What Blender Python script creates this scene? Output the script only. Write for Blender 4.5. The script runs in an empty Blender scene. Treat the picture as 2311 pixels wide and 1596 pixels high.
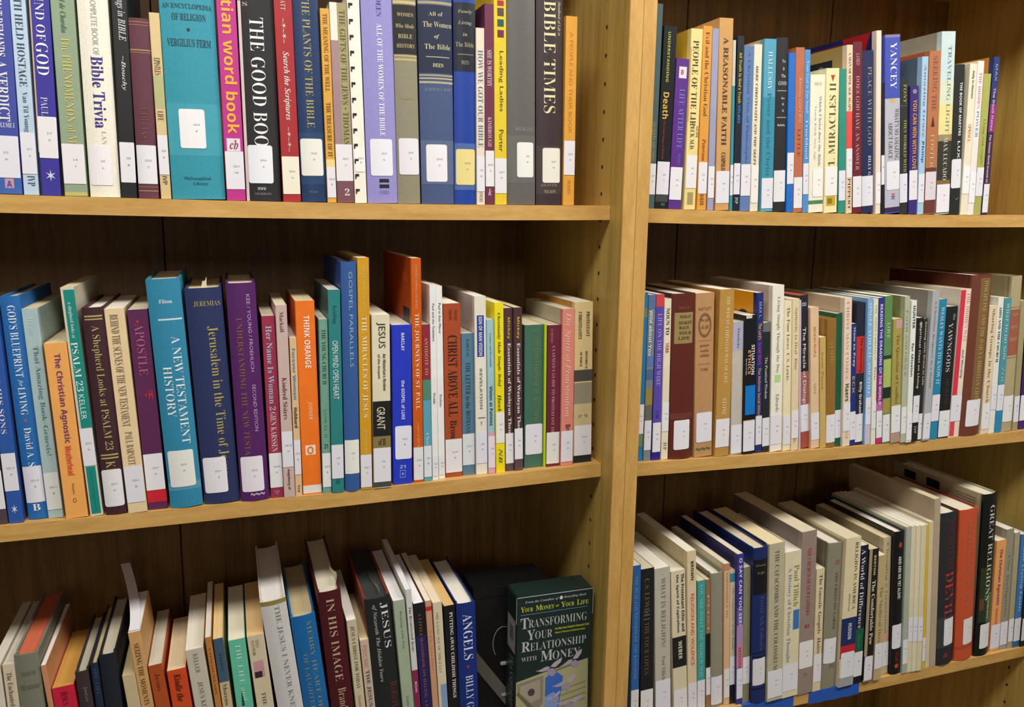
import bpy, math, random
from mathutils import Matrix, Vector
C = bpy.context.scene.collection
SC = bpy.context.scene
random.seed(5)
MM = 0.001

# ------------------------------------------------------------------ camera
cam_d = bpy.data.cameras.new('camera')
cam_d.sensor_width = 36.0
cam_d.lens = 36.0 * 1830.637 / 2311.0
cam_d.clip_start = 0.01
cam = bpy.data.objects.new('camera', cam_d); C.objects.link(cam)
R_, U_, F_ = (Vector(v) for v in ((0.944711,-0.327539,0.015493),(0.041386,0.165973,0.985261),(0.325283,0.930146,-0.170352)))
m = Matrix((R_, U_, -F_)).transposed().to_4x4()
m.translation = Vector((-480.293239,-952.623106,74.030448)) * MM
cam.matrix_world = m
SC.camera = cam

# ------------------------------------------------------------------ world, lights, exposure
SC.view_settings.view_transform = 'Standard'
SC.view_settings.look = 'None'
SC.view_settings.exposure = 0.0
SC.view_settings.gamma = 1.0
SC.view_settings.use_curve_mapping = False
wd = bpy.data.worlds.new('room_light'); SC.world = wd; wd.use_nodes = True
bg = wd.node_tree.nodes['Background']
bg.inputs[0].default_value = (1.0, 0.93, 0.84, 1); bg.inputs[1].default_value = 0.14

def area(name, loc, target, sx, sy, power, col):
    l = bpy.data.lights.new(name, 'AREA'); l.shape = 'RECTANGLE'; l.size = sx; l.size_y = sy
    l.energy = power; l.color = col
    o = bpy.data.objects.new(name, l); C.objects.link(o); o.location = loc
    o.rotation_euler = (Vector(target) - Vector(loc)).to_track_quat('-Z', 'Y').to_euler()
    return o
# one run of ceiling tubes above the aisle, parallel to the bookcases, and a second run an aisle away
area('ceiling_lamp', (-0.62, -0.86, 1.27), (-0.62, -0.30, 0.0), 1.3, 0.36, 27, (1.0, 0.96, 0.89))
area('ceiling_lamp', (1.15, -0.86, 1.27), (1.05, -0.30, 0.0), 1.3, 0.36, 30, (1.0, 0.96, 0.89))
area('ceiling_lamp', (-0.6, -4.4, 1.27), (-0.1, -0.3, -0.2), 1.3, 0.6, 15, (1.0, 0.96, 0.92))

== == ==

Given exercise:
Copy the listing over exactly, skipping the pictures it holds.

Response for this exercise:
What Blender Python script creates this scene? Output the script only. Write for Blender 4.5. The script runs in an empty Blender scene. Treat the picture as 2311 pixels wide and 1596 pixels high.
import bpy, math, random
from mathutils import Matrix, Vector
C = bpy.context.scene.collection
SC = bpy.context.scene
random.seed(5)
MM = 0.001

# ------------------------------------------------------------------ camera
cam_d = bpy.data.cameras.new('camera')
cam_d.sensor_width = 36.0
cam_d.lens = 36.0 * 1830.637 / 2311.0
cam_d.clip_start = 0.01
cam = bpy.data.objects.new('camera', cam_d); C.objects.link(cam)
R_, U_, F_ = (Vector(v) for v in ((0.944711,-0.327539,0.015493),(0.041386,0.165973,0.985261),(0.325283,0.930146,-0.170352)))
m = Matrix((R_, U_, -F_)).transposed().to_4x4()
m.translation = Vector((-480.293239,-952.623106,74.030448)) * MM
cam.matrix_world = m
SC.camera = cam

# ------------------------------------------------------------------ world, lights, exposure
SC.view_settings.view_transform = 'Standard'
SC.view_settings.look = 'None'
SC.view_settings.exposure = 0.0
SC.view_settings.gamma = 1.0
SC.view_settings.use_curve_mapping = False
wd = bpy.data.worlds.new('room_light'); SC.world = wd; wd.use_nodes = True
bg = wd.node_tree.nodes['Background']
bg.inputs[0].default_value = (1.0, 0.93, 0.84, 1); bg.inputs[1].default_value = 0.14

def area(name, loc, target, sx, sy, power, col):
    l = bpy.data.lights.new(name, 'AREA'); l.shape = 'RECTANGLE'; l.size = sx; l.size_y = sy
    l.energy = power; l.color = col
    o = bpy.data.objects.new(name, l); C.objects.link(o); o.location = loc
    o.rotation_euler = (Vector(target) - Vector(loc)).to_track_quat('-Z', 'Y').to_euler()
    return o
# one run of ceiling tubes above the aisle, parallel to the bookcases, and a second run an aisle away
area('ceiling_lamp', (-0.62, -0.86, 1.27), (-0.62, -0.30, 0.0), 1.3, 0.36, 27, (1.0, 0.96, 0.89))
area('ceiling_lamp', (1.15, -0.86, 1.27), (1.05, -0.30, 0.0), 1.3, 0.36, 30, (1.0, 0.96, 0.89))
area('ceiling_lamp', (-0.6, -4.4, 1.27), (-0.1, -0.3, -0.2), 1.3, 0.6, 15, (1.0, 0.96, 0.92))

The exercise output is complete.